Employee Ranking is an Innovation Killer in Tech
You’ve been in that meeting. HR’s leading the annual performance review process and you’re being asked to rank your team members with their peers. In larger companies you’re probably being asked to force your team into a bell curve of the top 20%, middle 60% and bottom 20%, or your HR person is talking about “the lifeboat test” (what order would you throw your employees out of the boat), or if you work for Intel maybe you’re being asked to do a literal forced ranking.
It’s a tried and tested HR process. Rank your employees, make sure they fit a bell curve, assign bonuses and merit increases accordingly, fit the merit increase budget that’s been approved at the top. And you’ll be told you’re a bad manager if you think half your team is truly excellent.
Makes sense right? People fit on a bell curve of performance don’t they?
The answer is no, especially not in technology. And as the recent Vanity Fair article about Microsoft points out, this approach to employees is an innovation killer. Kurt Eichenwald’s excellent article about the Microsoft “lost decade” points the finger at many of the reasons Microsoft lost it’s innovation mojo, and one is the adherence to stack ranking. “Every current and former Microsoft employee I interviewed—every one—cited
stack ranking as the most destructive process inside of Microsoft,
something that drove out untold numbers of employees,” Eichenwald
writes. “If you were on a team of 10 people, you walked in the first day
knowing that, no matter how good everyone was, 2 people were going to
get a great review, 7 were going to get mediocre reviews, and 1 was
going to get a terrible review,” says a former software developer. “It
leads to employees focusing on competing with each other rather than
competing with other companies.”
So this case is extreme, clearly. But I’ve seen it. I’ve been in the room, cringing.
Ranking has a role to play and can be useful, but as a CEO, or team leader, you have to be thoughtful about why you are doing it.
Where the process can be very helpful is to make sure you identify your top performers. Who are the people that really make a difference again and again? If you get your managers in a room and debate that question it’s great to see leaders advocating for their people: why they are great, why they are one of our best, what their impact is on the company and it’s growth. This discussion should lead to a list of people you, as the leader, want to pay close attention to. Are they well taken care of? do they have plenty of stock options? are they paid well relative to the market? do you spend enough time with them? is their manager working with them on their career path and training? would they benefit from a mentor? All good questions that you should know the answers to for your top performers. They are your innovation engine.
It’s also good to force the discussion of the bottom performers. Not to hold a witch hunt, but to make sure your managers are not being lazy and keeping someone in the organization who should not be there. If an employee is not performing everyone around them knows it, it’s probably because they are in the wrong job, and it’s weighing down everyone around them. Forcing the conversation of who the bottom 10% are can illuminate who should be moved on, or who maybe needs some extra help, or moved into a different job within your company.
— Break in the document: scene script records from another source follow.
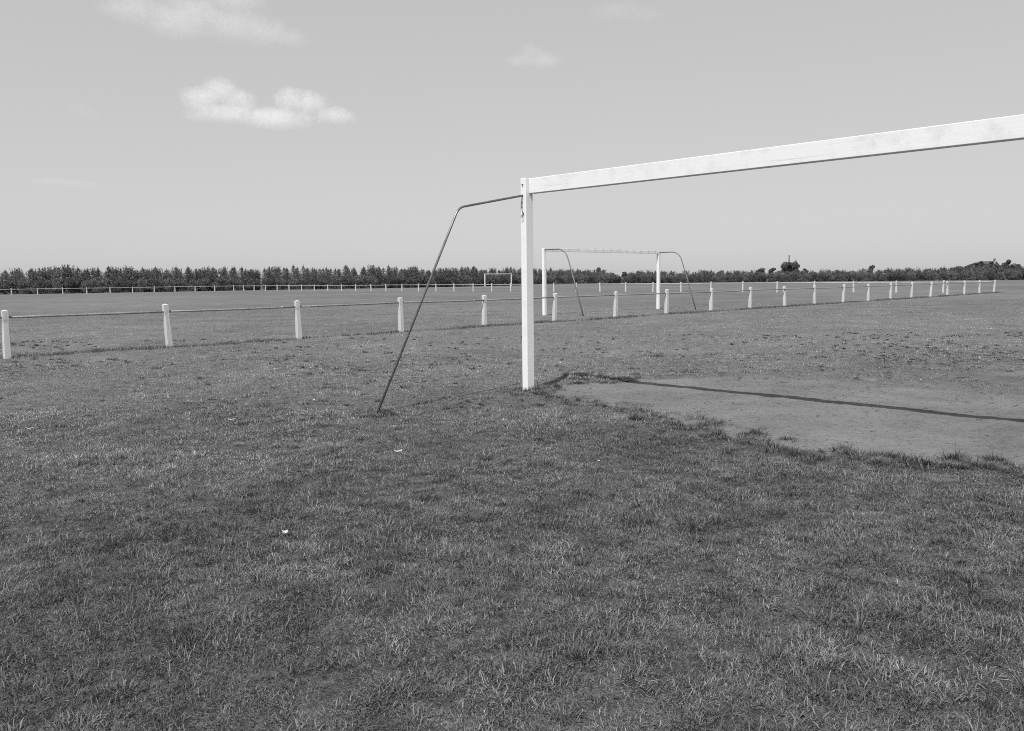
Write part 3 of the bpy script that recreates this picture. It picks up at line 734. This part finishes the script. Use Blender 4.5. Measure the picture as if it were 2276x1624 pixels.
# ------------------------------------------------------------------ clouds
def cloud(px, py, dist, lobes, dens, label, seed, nscale=1.0, edge=.35):
    """lobes in picture units (dx, dz, rx, rz) about (px, py); real size follows from the distance"""
    k = dist/1814.9
    d = (FWD+RT*((px-1138)/1814.927)-UP*((py-812)/1814.927)); o_ = d*dist+Vector((0, 0, CAM_H))
    az = math.atan2(d.y, d.x)-math.pi/2
    bm = bmesh.new(); LB = []
    for i, (dx, dz_, rx, rz_) in enumerate(lobes):
        c = Vector((dx*k, ((i*37) % 5-2)*rx*k*.12, dz_*k)); r_ = Vector((rx*k, rx*k*.8, rz_*k)); LB.append((c, r_))
        bmesh.ops.create_icosphere(bm, subdivisions=3, radius=1.0, matrix=Matrix.Translation(c) @ Matrix.Diagonal((*r_, 1)))
    m = bpy.data.materials.new('cloud_vapour'); m.use_nodes = True; n = m.node_tree.nodes; l = m.node_tree.links; n.remove(n['Principled BSDF'])
    co = n.new('ShaderNodeTexCoord').outputs['Object']
    nn = nz(n, l, co, 1/(18*k)*nscale, 6, .62, .5)
    # wobble the position by noise
    nv = n.new('ShaderNodeTexNoise'); nv.inputs['Scale'].default_value = 1/(34*k); nv.inputs['Detail'].default_value = 4; l.new(co, nv.inputs['Vector'])
    sb = n.new('ShaderNodeVectorMath'); sb.operation = 'SUBTRACT'; l.new(nv.outputs['Color'], sb.inputs[0]); sb.inputs[1].default_value = (.5, .5, .5)
    sc_ = n.new('ShaderNodeVectorMath'); sc_.operation = 'MULTIPLY_ADD'; l.new(sb.outputs[0], sc_.inputs[0]); sc_.inputs[1].default_value = (22*k, 22*k, 16*k); l.new(co, sc_.inputs[2])
    best = None
    for c, r_ in LB:
        a = n.new('ShaderNodeVectorMath'); a.operation = 'SUBTRACT'; l.new(sc_.outputs[0], a.inputs[0]); a.inputs[1].default_value = c
        b = n.new('ShaderNodeVectorMath'); b.operation = 'DIVIDE'; l.new(a.outputs[0], b.inputs[0]); b.inputs[1].default_value = r_
        q_ = n.new('ShaderNodeVectorMath'); q_.operation = 'LENGTH'; l.new(b.outputs[0], q_.inputs[0])
        e = mth(n, l, 'SUBTRACT', 1.0, q_.outputs['Value']); best = e if best is None else mth(n, l, 'MAXIMUM', best, e)
    tot = mth(n, l, 'ADD', best, mth(n, l, 'MULTIPLY', mth(n, l, 'SUBTRACT', nn, .5), 1.9))
    dd_ = mth(n, l, 'MULTIPLY', mr(n, l, tot, .10, .75, 0, 1), dens/k)
    # vanish before the hull
    dd_ = mth(n, l, 'MULTIPLY', dd_, mr(n, l, best, .0, edge, 0, 1))
    vs_ = n.new('ShaderNodeVolumePrincipled'); vs_.inputs['Color'].default_value = (1, 1, 1, 1); vs_.inputs['Anisotropy'].default_value = -.10
    l.new(dd_, vs_.inputs['Density']); l.new(vs_.outputs[0], n['Material Output'].inputs['Volume'])
    ob = obj('cloud', bm, m); ob.location = o_; ob.rotation_euler = (0, 0, az)
    md = ob.modifiers.new('merge', 'REMESH'); md.mode = 'VOXEL'; md.voxel_size = 4.5*k
    prop(ob, label, 'cloud'); return ob
cloud(590, 250, 1500, [(-135, 22, 55, 34), (-95, 42, 50, 38), (-60, 22, 52, 40), (-90, -12, 100, 22), (20, -10, 120, 24), (55, 28, 48, 36), (95, 24, 55, 36), (150, 2, 65, 26)], .017,
      'brightest double humped white cloud with a flat base, left half of the sky', 1, 1.25, .28)
cloud(460, 50, 1700, [(-150, 10, 90, 40), (-60, 0, 110, 52), (-20, 30, 80, 50), (60, -5, 110, 42), (120, -8, 90, 40), (185, -22, 50, 28), (60, 60, 90, 40)], .0055,
      'large soft cloud cut off by the top edge of the picture, upper left', 2)
cloud(1180, 122, 1500, [(0, 4, 34, 26), (25, -12, 55, 20), (-28, -8, 40, 16)], .0075, 'little puff of cloud high in the middle of the sky', 3, 1.4)
cloud(180, 245, 1500, [(0, 0, 36, 20), (18, -6, 30, 14)], .0028, 'very faint small puff of cloud near the left edge', 4, 1.4)
cloud(120, 405, 1900, [(0, 0, 70, 11), (60, -1, 50, 9)], .0035, 'thin faint streak of cloud low at the left edge', 5, 1.4)
cloud(1390, 28, 1900, [(-20, 0, 80, 22), (40, -4, 60, 18)], .0025, 'faint wide wisp of cloud near the top edge, right of the middle', 6, 1.2)
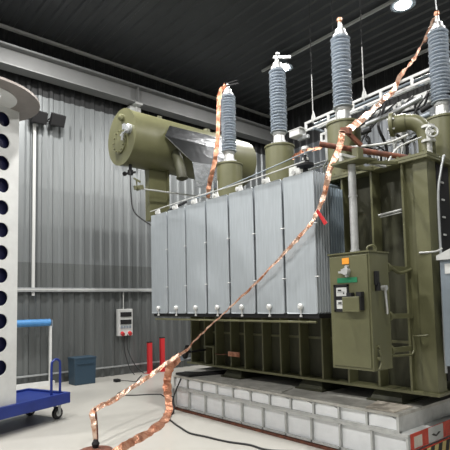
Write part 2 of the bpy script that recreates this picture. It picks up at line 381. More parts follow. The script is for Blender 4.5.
# oil line along the conservator
m = MB(); m.tube([(-7.4, 4.30, 3.74), (-7.4, 6.4, 3.79)], .016, smooth=False); P(m, 'oil_line', 'lgrey', smooth=True)
m = MB(); m.lathe([(.045, 0), (.045, .10)], (-7.45, 4.36, 3.75), (1, 0, 0), n=14); m.bar((-7.4, 4.27, 3.74), (-7.4, 4.45, 3.78), .04, .07); m.bar((-7.4, 4.32, 3.80), (-7.4, 4.32, 3.90), .02, .02); m.bar((-7.40, 4.26, 3.91), (-7.40, 4.40, 3.86), .015, .03)
P(m, 'oil_line_valve', 'olive', smooth=True)
P(MB().tube([(-7.45, 4.22, 4.05), (-7.43, 4.22, 3.6), (-7.40, 4.26, 3.32), (-7.34, 4.42, 3.16), (-7.2, 4.62, 3.02), (-6.9, 4.8, 2.98)], .012), 'control_hose', 'rubber', smooth=True)
# shiny sheet-metal shroud over the conservator outlet, with the drain elbow below it
def px_sheet(pts, th, name, mat, par):
    m = MB(); a = [V(p) for p in pts]; n = (a[1]-a[0]).cross(a[2]-a[0]).normalized()*th
    m.prism(pts, n); return P(m, name, mat, par)
A_ = (-7.05, 4.70, 4.68); B_ = (-7.05, 6.35, 4.70); C_ = (-6.80, 6.0, 4.27); D_ = (-6.80, 5.12, 4.21)
sh = px_sheet([A_, D_, C_, B_], .006, 'metal_shroud', 'foil', cons)
px_sheet([(-6.80, 5.12, 4.21), (-6.80, 5.19, 3.76), (-6.80, 6.0, 3.84), (-6.80, 6.0, 4.27)], .006, 'shroud_apron', 'foil', cons)
px_sheet([(-7.05, 4.70, 4.68), (-7.05, 6.35, 4.70), (-7.12, 6.35, 4.95), (-7.12, 4.85, 4.92)], .006, 'shroud_lip', 'foil', cons)
m = MB(); m.tube([(-7.18, 5.02, 4.45), (-6.99, 4.97, 4.18), (-6.92, 4.96, 4.0), (-6.90, 4.96, 3.92)], .095, 18); m.lathe([(.105, 0), (.105, .025), (.06, .05)], (-6.90, 4.96, 3.93), (.1, 0, -1), n=24)
m.build('outlet_elbow', 'olive_d', cons, smooth=True)

# big olive elbow with blind flange, handwheel valve and pipework on the cover
m = MB(); m.lathe([(.115, 0), (.115, .16)], (-3.17, 5.66, 3.93), (.86, .30, -.02), n=28); m.tube([(-3.05, 5.70, 3.93), (-2.92, 5.75, 3.90), (-2.82, 5.79, 3.78), (-2.80, 5.80, 3.55), (-2.80, 5.80, 3.20)], .10, 20)
el = P(m, 'tap_changer_elbow', 'olive', smooth=True)
m = MB().lathe([(.150, 0), (.155, .01), (.155, .045), (.12, .05)], (-3.20, 5.65, 3.93), (.86, .30, -.02), n=32)
m.build('blind_flange', 'olive', el, smooth=True)
ax = V((.86, .30, -.02)).normalized(); a = ax.cross(V((0, 0, 1))).normalized(); b = a.cross(ax)
for k in range(6):
    q = k*pi/3+.3; c = V((-3.20, 5.65, 3.93)) + (a*cos(q)+b*sin(q))*.125; MB().lathe([(.014, -.02), (.014, .07)], c, ax, n=6).build('flange_bolt', 'alu', el)
m = MB().lathe([(.17, 0), (.17, .03)], (-2.80, 5.80, 3.19), n=28); m.build('foot_flange', 'olive', el, smooth=True)
m = MB()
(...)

Forcing a stack rank through the whole population leads to politics without having any business benefit. HR loves it because it’s a clean process that helps them manage the budget, but as deeply technical companies (like Rambus where I chair the compensation committee of the board) know: if you have a world class technical team a great deal more than 20% of them are excellent.
When your goal is to innovate you want to build a team where more than half of them are truly spectacular in their field, and where you demand excellence from everyone. In innovative R&D teams you need a zero tolerance policy for low quality work – and yet at the same time you need to tolerate some failure. Innovation takes risk, risk means some failure. When you are developing new products the concept of stack ranking your team into a mediocre group in the middle is the kiss of death! You simply cannot afford mediocre.
The one team where a stack rank can be useful is sales. Sales is the ultimate measurable job – everyone sees the score card every month. I know a CEO who ran a large CAD company in the 90s and he would fire the bottom 10% of his sales team each quarter on principle. The company was wildly successful, but it had a brutal sales culture. But when you live by the numbers you die by the numbers and so firing the bottom 10% each quarter created the focus on results that CEO wanted.
So what do I do? I run a process, once a year, with my FirstRain leadership team to discuss who the top performers are. Which team members are doing really great work – innovating, delivering excellent technology, winning major accounts – who’s making the difference? It’s always a lively debate. Some of the same names are (of course) on the list every year. It’s exciting to see some new employees join the list quickly, or existing employees move up because they’re growing and their excellence is emerging. It’s a fun discussion and we use it to make sure we are taking care of the people who are making all the difference building the company. And I challenge managers on the non-performers. Beyond that, I think stack ranking is a bureaucracy we don’t need.